Besoin de diversification
Bien qu’il n’y ait pas de rupture avec la France, dont l’influence l’a formaté lui et ses compatriotes, M.Sanogo juge que le développement du pays doit se fonder sur un partenariat diversifié.
"Par exemple, le premier ambassadeur de la Haute-Volta en Union soviétique a été installé en 1967. À partir de 1971, nous avons eu des rapports avec Pékin. Il y a une dynamique et une diversification des partenaires qui est nécessaire et qui ne doit pas être imposée."
La fin de "l’Afrique de papa"
En ce qui concerne les manifestations antifrançaises de cet automne à Ouagadougou, M.Sanogo estime que les gens "voient que la position de la France est trop pesante sur leur pays". Les jeunes africains "sont contre cette présence française parce qu'ils se rendent compte qu'ils n'avancent pas avec cette présence française. Avec des choses simplement que Paris n'a pas changé de paradigme dans l'appréciation des Africains. L'Afrique de 1960 ne peut pas être l'Afrique de 2022."
Il met pourtant en garde contre les parallèles entre les années 1960 et 2022.
"Entre 1960 et 2022, beaucoup de choses se sont passées dans ce pays qu'on appelle la Haute-Volta où pour la première fois en Afrique, un Président a été mis en ballottage au cours d'une élection présidentielle. En 1978, c'était la première en Afrique noire. Ça s'est passé en Haute-Volta, au Burkina Faso", estime l’ex-ambassadeur.
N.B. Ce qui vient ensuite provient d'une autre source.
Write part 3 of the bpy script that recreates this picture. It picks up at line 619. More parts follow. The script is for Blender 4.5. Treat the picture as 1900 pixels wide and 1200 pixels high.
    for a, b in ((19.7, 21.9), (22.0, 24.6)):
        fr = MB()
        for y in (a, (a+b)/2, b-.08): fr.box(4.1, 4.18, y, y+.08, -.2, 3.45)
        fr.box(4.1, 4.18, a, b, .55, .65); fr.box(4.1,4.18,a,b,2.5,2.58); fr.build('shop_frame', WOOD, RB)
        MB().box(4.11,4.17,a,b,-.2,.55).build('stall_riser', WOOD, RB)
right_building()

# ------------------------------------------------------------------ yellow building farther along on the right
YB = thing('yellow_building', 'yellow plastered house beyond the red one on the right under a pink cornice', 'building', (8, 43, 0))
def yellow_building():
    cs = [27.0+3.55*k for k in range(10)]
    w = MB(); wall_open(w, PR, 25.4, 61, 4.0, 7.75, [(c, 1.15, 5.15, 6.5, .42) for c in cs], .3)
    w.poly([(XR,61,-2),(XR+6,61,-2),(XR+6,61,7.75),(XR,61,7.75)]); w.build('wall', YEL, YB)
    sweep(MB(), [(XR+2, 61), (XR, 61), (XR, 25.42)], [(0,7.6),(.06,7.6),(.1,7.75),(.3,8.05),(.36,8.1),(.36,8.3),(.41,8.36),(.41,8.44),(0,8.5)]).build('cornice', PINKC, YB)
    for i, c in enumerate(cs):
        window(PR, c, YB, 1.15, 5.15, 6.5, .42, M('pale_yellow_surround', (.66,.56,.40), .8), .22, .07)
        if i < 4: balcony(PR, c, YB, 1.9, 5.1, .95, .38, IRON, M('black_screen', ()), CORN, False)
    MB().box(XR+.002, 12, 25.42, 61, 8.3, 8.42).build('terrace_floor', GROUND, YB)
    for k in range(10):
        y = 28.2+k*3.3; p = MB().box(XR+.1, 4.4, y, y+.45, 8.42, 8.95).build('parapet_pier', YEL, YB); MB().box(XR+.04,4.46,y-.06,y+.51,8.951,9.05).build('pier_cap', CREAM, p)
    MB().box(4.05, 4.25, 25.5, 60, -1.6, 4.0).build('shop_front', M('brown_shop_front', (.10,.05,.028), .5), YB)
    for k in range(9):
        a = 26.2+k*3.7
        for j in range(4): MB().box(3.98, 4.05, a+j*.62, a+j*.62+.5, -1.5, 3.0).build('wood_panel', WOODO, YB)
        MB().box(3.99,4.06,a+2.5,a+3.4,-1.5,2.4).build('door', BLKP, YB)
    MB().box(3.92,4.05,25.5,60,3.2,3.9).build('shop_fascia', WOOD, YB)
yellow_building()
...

Pour rappel, la Haute-Volta était une colonie de l’Afrique-Occidentale française avant de prendre son indépendance totale le 5 août 1960. La Haute-Volta prend le nom de Burkina Faso le 4 août 1984.
Revenant sur les manifestations antifrançaises, le diplomate estime qu’il est temps que les Français comprennent que "l’Afrique de papa" n’est plus leur Afrique.
"Il faut se fonder sur la réalité et son évolution d'un point de vue politique, historique, social et établir d'autres types de rapports qui tiennent compte effectivement des intérêts mutuels partagés", résume-t-il.
Tous sont sankaristes
Le combat de Thomas Sankara est "toujours d’actualité", estime le diplomate. Chef d’État voltaïque et burkinabè, celui-ci a été assassiné lors d’un coup d’État en 1987.
"On pourrait dire qu'il y avait quelques élans populistes dans sa vision des choses. Mais ce qui est sûr, c'est que la génération d'aujourd'hui estime que c'est ce qu'il faut. Durant les quatre ans d'exercice du pouvoir, beaucoup de choses ont été réalisées sans prêts, sans aller à la Banque mondiale. Ce qui fait qu'aujourd'hui tout le monde est sankariste au Burkina Faso, même ceux qui l'ont combattu."
La jeunesse burkinabé, qui vient de la période de Sankara, n’est peut-être pas armée idéologiquement, mais elle a une conscience, en se fondant sur un passé encore dynamique, que rien ne peut plus être fait comme avant.
"L'ancienne puissance coloniale devrait comprendre cela et analyser ces rapports, ces nouveaux rapports avec un pays comme la Haute-Volta. Sous l'angle de cette vision d'une autre génération, je pense que c'est cet élément qui manque et qui explique en partie pratiquement une désaffection pour la politique française exprimée par une certaine jeunesse."